Mas, ao mesmo tempo, foi
um homem de muitíssimos
amigos, com os quais se correspondia por longo tempo. Essas
cartas revelam um homem cordial, que sofria altos e baixos
combatidos por meio da escrita
ou de visitas a bares nos quais
se distraía com álcool.
Mas Onetti não era um bêbado. E tampouco um desordeiro.
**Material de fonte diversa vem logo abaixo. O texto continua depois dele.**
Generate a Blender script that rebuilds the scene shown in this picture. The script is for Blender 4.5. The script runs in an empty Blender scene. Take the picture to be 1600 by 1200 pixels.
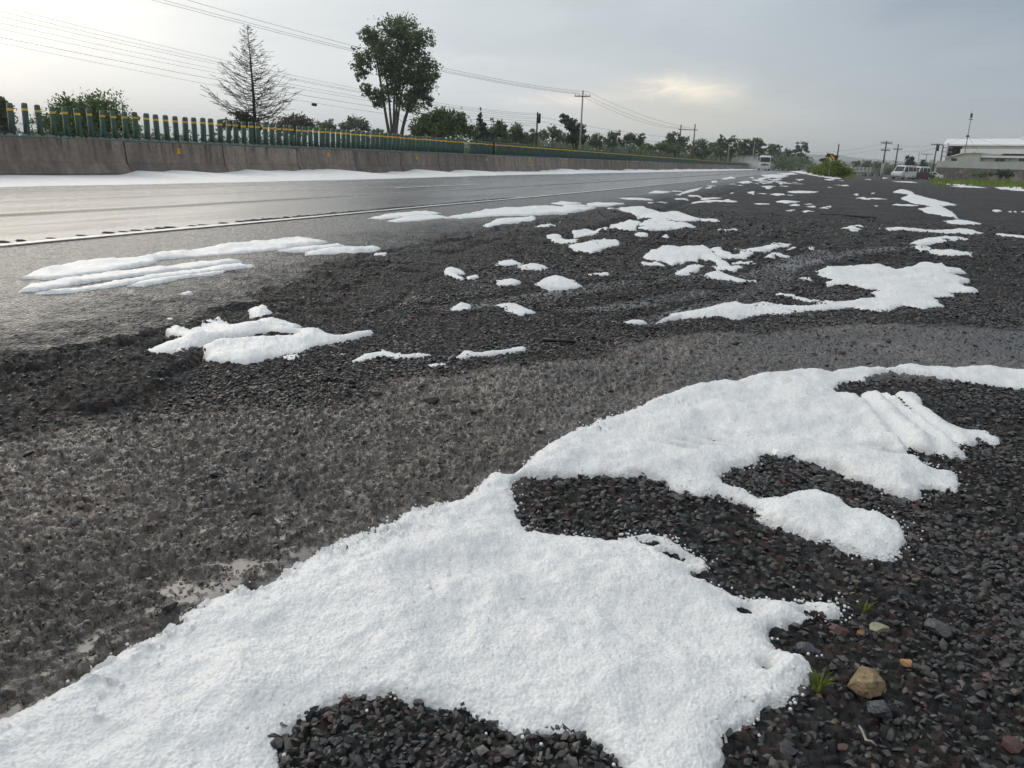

A ordem de sua vida transparecia em seu estado mental e até
no doméstico: ele costumava
dizer, da cama, a Dolly (sua mulher durante meio século) onde
estavam as coisas que lhe importavam. E nem bebia tanto:
Dolly misturava muita água em
seus uísques, e Onetti bebia só
vinho tinto, de uma marca específica da qual costumava ter
muitas garrafas. Escrevia e lia
todos os dias.
Durante certo período, no
tempo em que viveu de cama,
escreveu diversos romances e
artigos para a imprensa, os
quais, somados aos seus direitos autorais e aos proventos do
Prêmio Cervantes (que recebeu em 1980), permitiam que
ele e Dolly sobrevivessem. A
viúva ainda mantém a casa do
casal em Madri, um apartamento ensolarado na Avenida
de América, onde muitas vezes
visitei o escritor, e em algumas
ocasiões o entrevistei.
Entrevista
Escrevia em agendas velhas,
que ganhava de presente de
amigos; fazia isso contemplando a parede, como Julio Cortázar, apoiado sobre o costado esquerdo de seu corpo fatigado e
insone. Em janeiro de 1993,
quando estava a ponto de sair o
que viria a ser o seu último romance, "Cuando Ya No Importe", eu estava cuidando da edição do livro, mas fui visitá-lo
como jornalista, levando um
gravador. Onetti não gostava de
entrevistas, mas se submeteu
àquela com gosto porque teria
fins promocionais. Algumas
pessoas acreditam que a Onetti
importava apenas escrever, e
que ele pouco se incomodava
com o destino de seus livros.
Falso. Tinha vaidades e ego, como todo mundo, e, a exemplo
de qualquer escritor, apreciava
que fizessem propaganda daquilo que escrevia.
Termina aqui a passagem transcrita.